--- start Recorded information ---

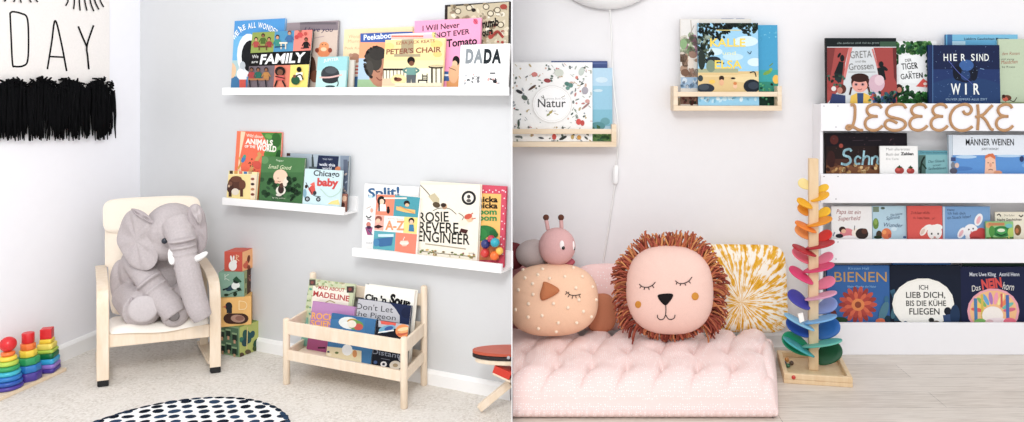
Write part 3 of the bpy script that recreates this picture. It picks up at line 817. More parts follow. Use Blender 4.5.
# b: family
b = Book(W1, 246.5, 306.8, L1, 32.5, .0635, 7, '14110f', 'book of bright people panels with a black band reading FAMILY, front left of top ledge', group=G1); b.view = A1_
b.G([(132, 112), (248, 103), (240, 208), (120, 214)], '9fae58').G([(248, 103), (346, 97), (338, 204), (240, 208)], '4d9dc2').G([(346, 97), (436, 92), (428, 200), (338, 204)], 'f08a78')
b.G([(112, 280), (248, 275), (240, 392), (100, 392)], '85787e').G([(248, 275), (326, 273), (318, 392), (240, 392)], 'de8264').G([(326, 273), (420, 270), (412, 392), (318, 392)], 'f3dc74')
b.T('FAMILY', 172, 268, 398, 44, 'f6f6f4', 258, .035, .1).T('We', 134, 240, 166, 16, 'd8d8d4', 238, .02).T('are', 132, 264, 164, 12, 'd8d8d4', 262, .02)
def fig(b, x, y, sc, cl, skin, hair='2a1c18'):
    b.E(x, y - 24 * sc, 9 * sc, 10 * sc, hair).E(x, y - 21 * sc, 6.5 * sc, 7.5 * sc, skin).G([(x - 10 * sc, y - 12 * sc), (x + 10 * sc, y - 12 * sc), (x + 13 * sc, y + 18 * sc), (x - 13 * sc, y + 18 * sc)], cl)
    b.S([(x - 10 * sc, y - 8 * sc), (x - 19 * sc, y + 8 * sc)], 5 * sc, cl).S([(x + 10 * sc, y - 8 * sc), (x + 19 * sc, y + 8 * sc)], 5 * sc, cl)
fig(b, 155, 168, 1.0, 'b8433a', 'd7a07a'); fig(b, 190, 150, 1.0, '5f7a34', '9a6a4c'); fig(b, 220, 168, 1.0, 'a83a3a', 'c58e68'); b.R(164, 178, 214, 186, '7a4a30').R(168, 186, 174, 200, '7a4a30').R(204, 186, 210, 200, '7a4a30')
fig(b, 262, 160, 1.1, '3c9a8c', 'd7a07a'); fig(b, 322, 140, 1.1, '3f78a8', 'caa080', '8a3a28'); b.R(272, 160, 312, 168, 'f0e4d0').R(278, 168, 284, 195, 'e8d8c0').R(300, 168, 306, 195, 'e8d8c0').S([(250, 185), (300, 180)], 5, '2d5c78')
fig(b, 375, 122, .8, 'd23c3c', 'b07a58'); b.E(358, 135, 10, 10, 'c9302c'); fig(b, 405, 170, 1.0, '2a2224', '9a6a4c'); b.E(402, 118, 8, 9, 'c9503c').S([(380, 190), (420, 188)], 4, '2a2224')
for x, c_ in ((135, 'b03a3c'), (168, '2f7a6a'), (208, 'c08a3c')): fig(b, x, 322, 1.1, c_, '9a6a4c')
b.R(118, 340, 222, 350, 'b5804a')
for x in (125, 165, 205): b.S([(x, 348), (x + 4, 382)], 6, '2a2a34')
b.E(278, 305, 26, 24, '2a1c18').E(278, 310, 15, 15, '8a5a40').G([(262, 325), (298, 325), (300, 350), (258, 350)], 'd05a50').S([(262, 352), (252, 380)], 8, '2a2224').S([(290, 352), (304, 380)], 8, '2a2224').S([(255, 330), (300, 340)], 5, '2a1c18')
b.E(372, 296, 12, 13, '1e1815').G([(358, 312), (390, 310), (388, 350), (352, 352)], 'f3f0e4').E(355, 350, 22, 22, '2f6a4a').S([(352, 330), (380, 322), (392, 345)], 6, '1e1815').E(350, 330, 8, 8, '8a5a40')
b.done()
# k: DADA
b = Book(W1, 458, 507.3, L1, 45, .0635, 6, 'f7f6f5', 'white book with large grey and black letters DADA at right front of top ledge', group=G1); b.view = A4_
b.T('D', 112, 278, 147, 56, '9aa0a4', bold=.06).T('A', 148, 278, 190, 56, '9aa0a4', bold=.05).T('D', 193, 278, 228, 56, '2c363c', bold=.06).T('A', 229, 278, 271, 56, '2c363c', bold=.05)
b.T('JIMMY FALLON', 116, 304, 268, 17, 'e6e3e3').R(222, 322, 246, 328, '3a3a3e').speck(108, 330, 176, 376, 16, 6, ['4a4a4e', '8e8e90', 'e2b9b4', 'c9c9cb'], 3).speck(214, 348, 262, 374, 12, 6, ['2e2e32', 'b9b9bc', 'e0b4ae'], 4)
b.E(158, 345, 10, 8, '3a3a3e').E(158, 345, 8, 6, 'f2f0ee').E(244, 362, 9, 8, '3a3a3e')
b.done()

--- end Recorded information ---

Task statement: Write out the full set of lines verbatim, without the pictures.

Solution to the exercise:
Write part 3 of the bpy script that recreates this picture. It picks up at line 817. More parts follow. Use Blender 4.5.
# b: family
b = Book(W1, 246.5, 306.8, L1, 32.5, .0635, 7, '14110f', 'book of bright people panels with a black band reading FAMILY, front left of top ledge', group=G1); b.view = A1_
b.G([(132, 112), (248, 103), (240, 208), (120, 214)], '9fae58').G([(248, 103), (346, 97), (338, 204), (240, 208)], '4d9dc2').G([(346, 97), (436, 92), (428, 200), (338, 204)], 'f08a78')
b.G([(112, 280), (248, 275), (240, 392), (100, 392)], '85787e').G([(248, 275), (326, 273), (318, 392), (240, 392)], 'de8264').G([(326, 273), (420, 270), (412, 392), (318, 392)], 'f3dc74')
b.T('FAMILY', 172, 268, 398, 44, 'f6f6f4', 258, .035, .1).T('We', 134, 240, 166, 16, 'd8d8d4', 238, .02).T('are', 132, 264, 164, 12, 'd8d8d4', 262, .02)
def fig(b, x, y, sc, cl, skin, hair='2a1c18'):
    b.E(x, y - 24 * sc, 9 * sc, 10 * sc, hair).E(x, y - 21 * sc, 6.5 * sc, 7.5 * sc, skin).G([(x - 10 * sc, y - 12 * sc), (x + 10 * sc, y - 12 * sc), (x + 13 * sc, y + 18 * sc), (x - 13 * sc, y + 18 * sc)], cl)
    b.S([(x - 10 * sc, y - 8 * sc), (x - 19 * sc, y + 8 * sc)], 5 * sc, cl).S([(x + 10 * sc, y - 8 * sc), (x + 19 * sc, y + 8 * sc)], 5 * sc, cl)
fig(b, 155, 168, 1.0, 'b8433a', 'd7a07a'); fig(b, 190, 150, 1.0, '5f7a34', '9a6a4c'); fig(b, 220, 168, 1.0, 'a83a3a', 'c58e68'); b.R(164, 178, 214, 186, '7a4a30').R(168, 186, 174, 200, '7a4a30').R(204, 186, 210, 200, '7a4a30')
fig(b, 262, 160, 1.1, '3c9a8c', 'd7a07a'); fig(b, 322, 140, 1.1, '3f78a8', 'caa080', '8a3a28'); b.R(272, 160, 312, 168, 'f0e4d0').R(278, 168, 284, 195, 'e8d8c0').R(300, 168, 306, 195, 'e8d8c0').S([(250, 185), (300, 180)], 5, '2d5c78')
fig(b, 375, 122, .8, 'd23c3c', 'b07a58'); b.E(358, 135, 10, 10, 'c9302c'); fig(b, 405, 170, 1.0, '2a2224', '9a6a4c'); b.E(402, 118, 8, 9, 'c9503c').S([(380, 190), (420, 188)], 4, '2a2224')
for x, c_ in ((135, 'b03a3c'), (168, '2f7a6a'), (208, 'c08a3c')): fig(b, x, 322, 1.1, c_, '9a6a4c')
b.R(118, 340, 222, 350, 'b5804a')
for x in (125, 165, 205): b.S([(x, 348), (x + 4, 382)], 6, '2a2a34')
b.E(278, 305, 26, 24, '2a1c18').E(278, 310, 15, 15, '8a5a40').G([(262, 325), (298, 325), (300, 350), (258, 350)], 'd05a50').S([(262, 352), (252, 380)], 8, '2a2224').S([(290, 352), (304, 380)], 8, '2a2224').S([(255, 330), (300, 340)], 5, '2a1c18')
b.E(372, 296, 12, 13, '1e1815').G([(358, 312), (390, 310), (388, 350), (352, 352)], 'f3f0e4').E(355, 350, 22, 22, '2f6a4a').S([(352, 330), (380, 322), (392, 345)], 6, '1e1815').E(350, 330, 8, 8, '8a5a40')
b.done()
# k: DADA
b = Book(W1, 458, 507.3, L1, 45, .0635, 6, 'f7f6f5', 'white book with large grey and black letters DADA at right front of top ledge', group=G1); b.view = A4_
b.T('D', 112, 278, 147, 56, '9aa0a4', bold=.06).T('A', 148, 278, 190, 56, '9aa0a4', bold=.05).T('D', 193, 278, 228, 56, '2c363c', bold=.06).T('A', 229, 278, 271, 56, '2c363c', bold=.05)
b.T('JIMMY FALLON', 116, 304, 268, 17, 'e6e3e3').R(222, 322, 246, 328, '3a3a3e').speck(108, 330, 176, 376, 16, 6, ['4a4a4e', '8e8e90', 'e2b9b4', 'c9c9cb'], 3).speck(214, 348, 262, 374, 12, 6, ['2e2e32', 'b9b9bc', 'e0b4ae'], 4)
b.E(158, 345, 10, 8, '3a3a3e').E(158, 345, 8, 6, 'f2f0ee').E(244, 362, 9, 8, '3a3a3e')
b.done()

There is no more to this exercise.